>> begin Data to process

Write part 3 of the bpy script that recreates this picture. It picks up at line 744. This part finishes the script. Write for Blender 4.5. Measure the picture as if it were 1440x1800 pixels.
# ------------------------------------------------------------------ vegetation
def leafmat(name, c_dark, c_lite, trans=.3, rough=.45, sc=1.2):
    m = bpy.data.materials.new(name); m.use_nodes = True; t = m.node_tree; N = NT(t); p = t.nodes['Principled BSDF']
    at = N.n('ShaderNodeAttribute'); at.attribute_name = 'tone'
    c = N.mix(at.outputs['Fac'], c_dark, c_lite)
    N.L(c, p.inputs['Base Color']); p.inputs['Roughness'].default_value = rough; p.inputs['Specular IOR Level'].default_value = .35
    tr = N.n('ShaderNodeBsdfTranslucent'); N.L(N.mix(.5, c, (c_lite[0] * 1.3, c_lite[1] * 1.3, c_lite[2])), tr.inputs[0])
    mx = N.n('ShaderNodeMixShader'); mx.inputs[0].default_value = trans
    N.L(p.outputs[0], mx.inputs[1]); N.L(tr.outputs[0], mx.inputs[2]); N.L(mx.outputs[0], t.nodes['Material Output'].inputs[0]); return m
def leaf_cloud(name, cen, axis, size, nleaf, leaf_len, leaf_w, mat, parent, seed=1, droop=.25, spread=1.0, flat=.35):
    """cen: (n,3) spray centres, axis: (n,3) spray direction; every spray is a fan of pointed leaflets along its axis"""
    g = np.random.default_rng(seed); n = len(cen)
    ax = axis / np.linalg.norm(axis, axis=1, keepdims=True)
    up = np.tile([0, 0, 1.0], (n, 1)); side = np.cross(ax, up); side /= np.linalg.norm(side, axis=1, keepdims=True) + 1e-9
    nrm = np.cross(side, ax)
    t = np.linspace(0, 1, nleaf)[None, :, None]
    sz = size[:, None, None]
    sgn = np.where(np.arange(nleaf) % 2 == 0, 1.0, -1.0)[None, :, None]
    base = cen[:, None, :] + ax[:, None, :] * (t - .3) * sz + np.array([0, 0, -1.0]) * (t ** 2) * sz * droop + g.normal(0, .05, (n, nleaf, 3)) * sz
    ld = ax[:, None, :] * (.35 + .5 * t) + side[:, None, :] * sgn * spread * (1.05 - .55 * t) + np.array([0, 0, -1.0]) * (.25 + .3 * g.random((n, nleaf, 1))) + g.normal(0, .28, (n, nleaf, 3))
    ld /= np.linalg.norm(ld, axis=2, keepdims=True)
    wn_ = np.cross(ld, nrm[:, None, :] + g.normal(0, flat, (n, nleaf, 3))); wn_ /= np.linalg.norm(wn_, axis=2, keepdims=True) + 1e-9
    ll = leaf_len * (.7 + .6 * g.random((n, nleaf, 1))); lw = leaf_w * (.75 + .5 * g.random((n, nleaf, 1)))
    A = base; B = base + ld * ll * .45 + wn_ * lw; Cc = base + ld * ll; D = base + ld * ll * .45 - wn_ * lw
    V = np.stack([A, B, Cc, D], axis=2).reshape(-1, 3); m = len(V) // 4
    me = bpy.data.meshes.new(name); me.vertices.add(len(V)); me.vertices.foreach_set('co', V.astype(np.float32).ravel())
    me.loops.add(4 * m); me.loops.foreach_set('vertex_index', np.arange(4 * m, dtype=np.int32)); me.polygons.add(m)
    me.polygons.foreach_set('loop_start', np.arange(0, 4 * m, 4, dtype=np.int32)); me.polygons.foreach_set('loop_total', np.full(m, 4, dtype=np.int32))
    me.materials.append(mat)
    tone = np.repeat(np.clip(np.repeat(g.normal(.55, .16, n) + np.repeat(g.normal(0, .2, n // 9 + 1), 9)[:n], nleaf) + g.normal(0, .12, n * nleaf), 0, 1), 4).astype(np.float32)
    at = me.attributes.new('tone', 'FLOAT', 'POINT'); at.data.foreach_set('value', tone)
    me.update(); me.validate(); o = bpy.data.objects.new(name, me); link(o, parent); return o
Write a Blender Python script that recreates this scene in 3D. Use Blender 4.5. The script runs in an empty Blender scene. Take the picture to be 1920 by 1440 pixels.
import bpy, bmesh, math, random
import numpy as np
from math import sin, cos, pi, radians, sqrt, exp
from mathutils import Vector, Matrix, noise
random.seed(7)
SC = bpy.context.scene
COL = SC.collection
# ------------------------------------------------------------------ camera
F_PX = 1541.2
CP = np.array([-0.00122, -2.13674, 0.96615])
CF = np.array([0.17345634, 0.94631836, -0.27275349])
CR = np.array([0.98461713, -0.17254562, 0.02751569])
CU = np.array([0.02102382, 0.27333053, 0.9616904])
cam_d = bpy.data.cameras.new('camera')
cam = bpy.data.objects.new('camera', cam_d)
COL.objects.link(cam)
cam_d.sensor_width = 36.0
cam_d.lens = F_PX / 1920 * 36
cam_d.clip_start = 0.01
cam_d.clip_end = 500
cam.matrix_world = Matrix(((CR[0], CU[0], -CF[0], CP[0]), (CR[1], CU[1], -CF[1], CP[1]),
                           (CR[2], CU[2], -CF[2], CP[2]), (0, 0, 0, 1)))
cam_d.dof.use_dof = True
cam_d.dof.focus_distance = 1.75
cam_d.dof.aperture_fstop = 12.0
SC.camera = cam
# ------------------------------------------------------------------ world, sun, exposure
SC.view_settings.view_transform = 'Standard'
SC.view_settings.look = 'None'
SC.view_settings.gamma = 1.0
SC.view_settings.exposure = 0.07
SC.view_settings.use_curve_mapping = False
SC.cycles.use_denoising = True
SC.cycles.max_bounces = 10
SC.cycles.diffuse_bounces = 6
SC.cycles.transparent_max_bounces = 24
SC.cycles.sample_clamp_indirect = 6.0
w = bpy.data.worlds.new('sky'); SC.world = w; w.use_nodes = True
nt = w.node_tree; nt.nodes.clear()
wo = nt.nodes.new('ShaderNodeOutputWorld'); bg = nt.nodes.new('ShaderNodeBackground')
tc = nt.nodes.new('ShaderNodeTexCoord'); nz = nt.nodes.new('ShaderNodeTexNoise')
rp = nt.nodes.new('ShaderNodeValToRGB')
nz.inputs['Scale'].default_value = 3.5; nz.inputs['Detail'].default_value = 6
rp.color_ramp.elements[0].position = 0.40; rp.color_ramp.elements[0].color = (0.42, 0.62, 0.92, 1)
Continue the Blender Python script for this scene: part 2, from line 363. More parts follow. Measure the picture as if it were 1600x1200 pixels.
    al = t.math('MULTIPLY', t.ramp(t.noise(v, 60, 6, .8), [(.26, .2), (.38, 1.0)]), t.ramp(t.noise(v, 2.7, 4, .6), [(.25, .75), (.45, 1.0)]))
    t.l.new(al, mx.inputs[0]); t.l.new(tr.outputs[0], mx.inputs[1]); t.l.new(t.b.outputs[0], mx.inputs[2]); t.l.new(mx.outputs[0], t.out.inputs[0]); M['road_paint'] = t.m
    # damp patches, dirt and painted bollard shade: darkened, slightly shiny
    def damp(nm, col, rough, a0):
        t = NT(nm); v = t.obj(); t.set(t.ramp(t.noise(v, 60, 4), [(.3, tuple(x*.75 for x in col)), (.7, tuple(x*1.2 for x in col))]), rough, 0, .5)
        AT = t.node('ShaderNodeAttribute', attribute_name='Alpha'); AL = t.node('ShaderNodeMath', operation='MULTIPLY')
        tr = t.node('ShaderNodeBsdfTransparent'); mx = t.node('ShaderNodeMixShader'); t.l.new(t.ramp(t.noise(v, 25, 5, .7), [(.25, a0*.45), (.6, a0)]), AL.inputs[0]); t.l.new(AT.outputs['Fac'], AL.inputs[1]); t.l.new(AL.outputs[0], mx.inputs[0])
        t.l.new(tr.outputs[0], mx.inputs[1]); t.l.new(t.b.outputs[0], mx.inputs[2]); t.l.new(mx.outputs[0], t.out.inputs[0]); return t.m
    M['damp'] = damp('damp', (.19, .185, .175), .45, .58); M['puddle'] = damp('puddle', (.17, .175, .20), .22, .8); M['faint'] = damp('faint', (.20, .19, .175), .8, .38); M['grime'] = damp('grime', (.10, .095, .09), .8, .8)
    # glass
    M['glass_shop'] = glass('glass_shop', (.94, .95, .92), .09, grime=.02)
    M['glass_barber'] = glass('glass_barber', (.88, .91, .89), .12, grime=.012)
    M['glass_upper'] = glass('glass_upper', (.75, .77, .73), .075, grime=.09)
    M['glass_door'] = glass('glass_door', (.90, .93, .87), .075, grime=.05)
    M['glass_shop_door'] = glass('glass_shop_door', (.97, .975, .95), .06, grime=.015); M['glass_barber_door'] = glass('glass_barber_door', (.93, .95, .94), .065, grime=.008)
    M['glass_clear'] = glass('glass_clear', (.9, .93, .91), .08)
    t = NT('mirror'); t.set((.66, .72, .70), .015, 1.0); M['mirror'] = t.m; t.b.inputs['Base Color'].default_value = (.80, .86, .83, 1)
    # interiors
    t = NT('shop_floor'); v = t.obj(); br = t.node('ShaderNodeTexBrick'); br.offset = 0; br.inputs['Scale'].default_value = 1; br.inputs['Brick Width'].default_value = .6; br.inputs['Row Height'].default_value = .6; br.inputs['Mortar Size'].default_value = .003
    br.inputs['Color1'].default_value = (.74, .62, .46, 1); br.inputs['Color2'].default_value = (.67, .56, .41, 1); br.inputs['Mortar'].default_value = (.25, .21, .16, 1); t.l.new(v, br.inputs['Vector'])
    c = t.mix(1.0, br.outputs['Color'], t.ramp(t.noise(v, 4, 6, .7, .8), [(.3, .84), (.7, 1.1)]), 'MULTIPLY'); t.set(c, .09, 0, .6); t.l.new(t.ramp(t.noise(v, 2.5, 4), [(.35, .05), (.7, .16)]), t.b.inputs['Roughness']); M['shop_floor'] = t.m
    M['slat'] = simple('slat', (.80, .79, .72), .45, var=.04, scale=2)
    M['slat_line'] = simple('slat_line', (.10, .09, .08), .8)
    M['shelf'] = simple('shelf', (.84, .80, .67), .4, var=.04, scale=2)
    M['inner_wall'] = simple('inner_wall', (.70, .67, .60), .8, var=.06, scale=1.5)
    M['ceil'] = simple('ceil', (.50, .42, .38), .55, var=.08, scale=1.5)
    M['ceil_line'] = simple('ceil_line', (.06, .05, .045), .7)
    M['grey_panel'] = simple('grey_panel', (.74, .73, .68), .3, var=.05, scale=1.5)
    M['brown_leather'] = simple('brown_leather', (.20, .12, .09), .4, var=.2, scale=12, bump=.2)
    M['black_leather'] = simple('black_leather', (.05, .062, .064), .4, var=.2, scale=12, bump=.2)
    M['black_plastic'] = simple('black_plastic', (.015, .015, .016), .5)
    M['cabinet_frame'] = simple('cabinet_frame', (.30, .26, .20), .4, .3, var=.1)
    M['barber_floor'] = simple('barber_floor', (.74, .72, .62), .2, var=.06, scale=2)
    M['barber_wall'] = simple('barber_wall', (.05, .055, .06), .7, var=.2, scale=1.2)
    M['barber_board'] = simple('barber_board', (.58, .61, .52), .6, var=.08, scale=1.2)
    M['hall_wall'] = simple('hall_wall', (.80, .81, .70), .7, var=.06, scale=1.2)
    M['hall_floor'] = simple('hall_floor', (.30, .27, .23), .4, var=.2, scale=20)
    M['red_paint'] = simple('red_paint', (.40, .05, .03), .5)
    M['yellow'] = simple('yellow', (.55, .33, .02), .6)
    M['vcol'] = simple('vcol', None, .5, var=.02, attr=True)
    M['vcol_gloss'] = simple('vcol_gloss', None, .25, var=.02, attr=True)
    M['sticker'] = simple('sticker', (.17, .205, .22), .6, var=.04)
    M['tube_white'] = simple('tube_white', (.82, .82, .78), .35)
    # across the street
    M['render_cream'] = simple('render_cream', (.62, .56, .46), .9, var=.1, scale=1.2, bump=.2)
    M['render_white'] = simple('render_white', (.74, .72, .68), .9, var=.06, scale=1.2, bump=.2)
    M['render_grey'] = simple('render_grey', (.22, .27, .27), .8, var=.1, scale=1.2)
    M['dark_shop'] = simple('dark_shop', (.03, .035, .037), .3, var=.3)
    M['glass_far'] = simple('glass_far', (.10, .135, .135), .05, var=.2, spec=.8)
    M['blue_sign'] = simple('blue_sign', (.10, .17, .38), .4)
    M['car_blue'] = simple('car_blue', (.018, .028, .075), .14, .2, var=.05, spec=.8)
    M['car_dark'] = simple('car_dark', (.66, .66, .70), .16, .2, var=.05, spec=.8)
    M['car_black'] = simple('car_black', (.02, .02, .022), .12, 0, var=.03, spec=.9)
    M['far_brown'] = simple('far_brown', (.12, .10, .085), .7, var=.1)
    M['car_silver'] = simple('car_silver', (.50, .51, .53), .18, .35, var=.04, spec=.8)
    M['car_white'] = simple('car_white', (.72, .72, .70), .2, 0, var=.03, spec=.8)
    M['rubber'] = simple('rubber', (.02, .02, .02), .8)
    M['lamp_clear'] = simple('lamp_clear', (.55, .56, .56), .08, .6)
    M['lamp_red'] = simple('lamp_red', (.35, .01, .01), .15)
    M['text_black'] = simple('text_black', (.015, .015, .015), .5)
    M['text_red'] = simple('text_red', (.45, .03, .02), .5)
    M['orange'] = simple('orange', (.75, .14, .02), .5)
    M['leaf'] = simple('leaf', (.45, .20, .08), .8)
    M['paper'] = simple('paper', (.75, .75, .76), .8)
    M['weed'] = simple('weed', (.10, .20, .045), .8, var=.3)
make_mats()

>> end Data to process

Written request
Show the lines of the data that hold the word "part".

Result of the task
Write part 3 of the bpy script that recreates this picture. It picks up at line 744. This part finishes the script. Write for Blender 4.5. Measure the picture as if it were 1440x1800 pixels.
Continue the Blender Python script for this scene: part 2, from line 363. More parts follow. Measure the picture as if it were 1600x1200 pixels.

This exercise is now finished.